The problem? That’s not what Spicer said.
Spicer actually assigned more credit to the White House, not less, for the GOP healthcare bill that was pulled last week after it became clear it wouldn’t pass a floor vote in the House.
A reporter asked the following question during Friday’s press briefing: “Is the White House going to write it’s own proposal here [on tax reform], or is this going to be like the healthcare debate where we thought we were going to see a proposal from the White House but, in the end, the president sort of signed onto [House Speaker] Paul Ryan’s proposal?”
Spicer responded: “First, I would dispute that we signed onto someone’s plan. I mean, we worked with the House, as you know, from the president’s statement, we were very on board. I would suggest to you to say that we signed onto a plan – I would say it was a plan that both sides worked together on.
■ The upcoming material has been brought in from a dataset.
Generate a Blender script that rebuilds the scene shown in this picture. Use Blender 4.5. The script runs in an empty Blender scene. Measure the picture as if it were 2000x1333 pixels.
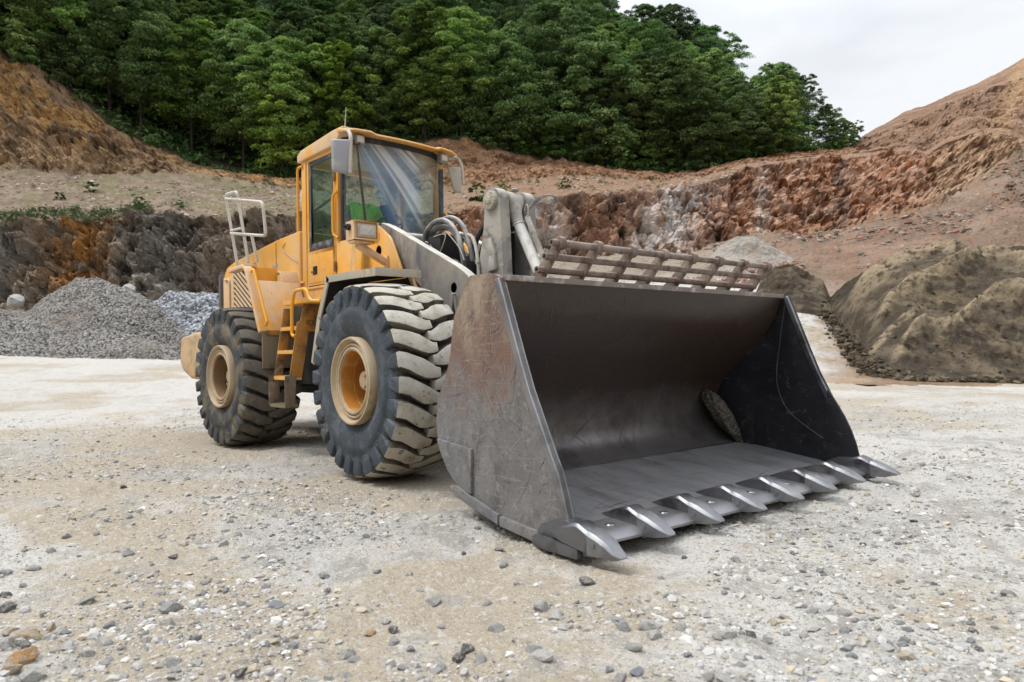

We worked with the Senate as well.”
This is where the apparent communication breakdown between the press and the White House occured.
Politico’s Burgess Everett tweeted, “Spicer on health care: ‘I would dispute that we signed onto a plan.'” And through this game of telephone, a statement by Spicer saying Trump had done much more than merely “sign on” to the effort came to mean the exact opposite to the end user.
Spicer on health care: “I would dispute that we signed onto a plan”
— Burgess Everett (@burgessev) March 31, 2017
Considering Trump’s past support for the failed American Health Care Act, the Republican replacement for the Affordable Care Act, the press secretary’s reported comment seemed like an outright lie.
Journalist Twitter responded quickly with a mix of ridicule and confusion (this author included).

Everett eventually tweeted the press secretary’s comment with more context added.
Full quote: “I would dispute that we signed onto someone’s plan. We worked with the House. We were very on-board.” https://t.co/K4MrUQZsxn
— Burgess Everett (@burgessev) March 31, 2017
The clarification came only after the original tweet made it sound as if Spicer had tried to disown the ACHA Friday. Spicer didn’t do that. He did the exact opposite of that.